Business leaders had hoped that the newly appointed Overseas Minister would make firm commitments on the delivery of long-promised assistance from Paris. The business community wants the French government to extend current employment wage subsidies until mid-2026 and underpin insurance for Small and Medium Enterprises hit by last year’s riots. Many New Caledonian politicians have also been urging Paris to convert a current 1-billion-euro loan into a grant, to avoid further debt burden.
Compared to 2023, last year’s tax revenues fell by 54.5 billion Pacific francs ($AUD804 million), and there may be a similar shortfall this year. Despite the unprecedented economic and social crisis, the French government is demanding further belt-tightening by the Government and Congress of New Caledonia. Already the Southern Provincial Assembly, led by anti-independence politician Sonia Backès, has slashed school lunch programs and increased public transport fees, hitting vulnerable families, especially Kanak, Wallisians, and other islanders.
“But Paris wants more,” Christophe Dantieux, head of the Confederation of Small and Medium Enterprises, told journalists.
“There have already been quite a few efforts, particularly in New Caledonia’s 2025 budget, with a 15 per cent reduction in public spending. However, for the French State, that is not enough. It is asking for a bit more, and that is precisely the difficulty we are facing.”
New Caledonia’s newly appointed budget minister Christopher Gygès echoed employer concerns: “The meeting with the economic players on Monday evening was clearly very insufficient in terms of announcements.

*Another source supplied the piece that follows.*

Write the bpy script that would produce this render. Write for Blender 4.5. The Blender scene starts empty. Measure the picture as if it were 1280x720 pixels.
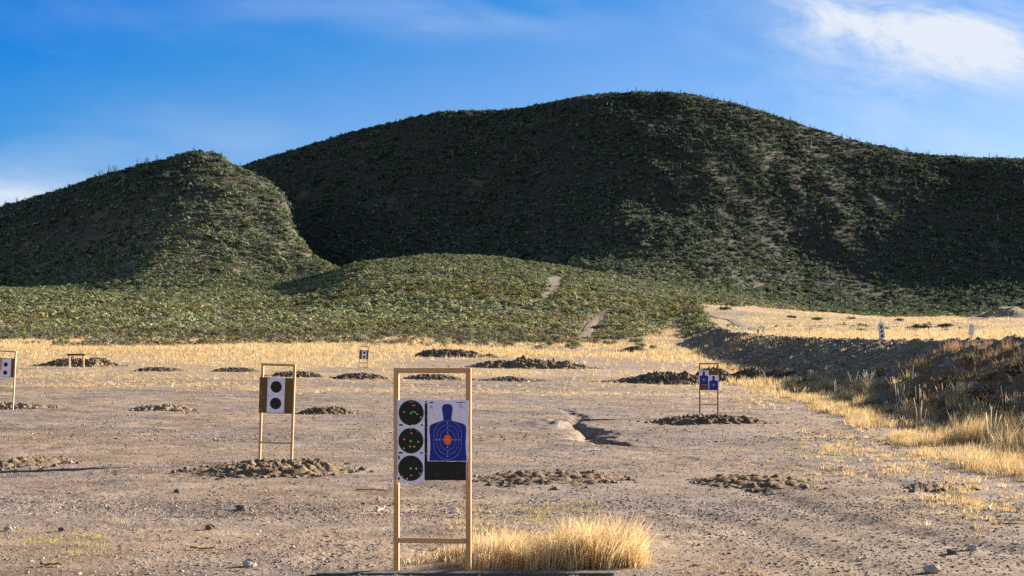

I can only hope that there will be others during the week in terms of support.”
Moutchou however avoided firm commitments, given the current political and financial crisis engulfing the French government. With President Macron losing support in opinion polls, his ally Prime Minister Lecornu is desperately trying to finalise an austerity budget, and – lacking a governing majority in the French legislature – is hoping to stave off a further dissolution of the National Assembly and new elections.
Earlier this month, looking for budget cuts that won’t lose more domestic support, Lecornu proposed to reduce tax relief granted to companies for their investments in France’s overseas colonies. But after fierce protests from overseas deputies, his proposal was rejected in the National Assembly, by a vote of 250-1.
Between now and New Caledonia’s proposed referendum in February, there is no guarantee that the second Lecornu government will remain in power in France. Given this uncertainty, there are still many questions about whether New Caledonia can maintain a peaceful process of dialogue, or whether it will return to the conflict that wracked the country after May 2024. Time is short, and there are no clear answers about whether Paris will – once again – push through political changes against the will of many Kanak and other supporters of independence.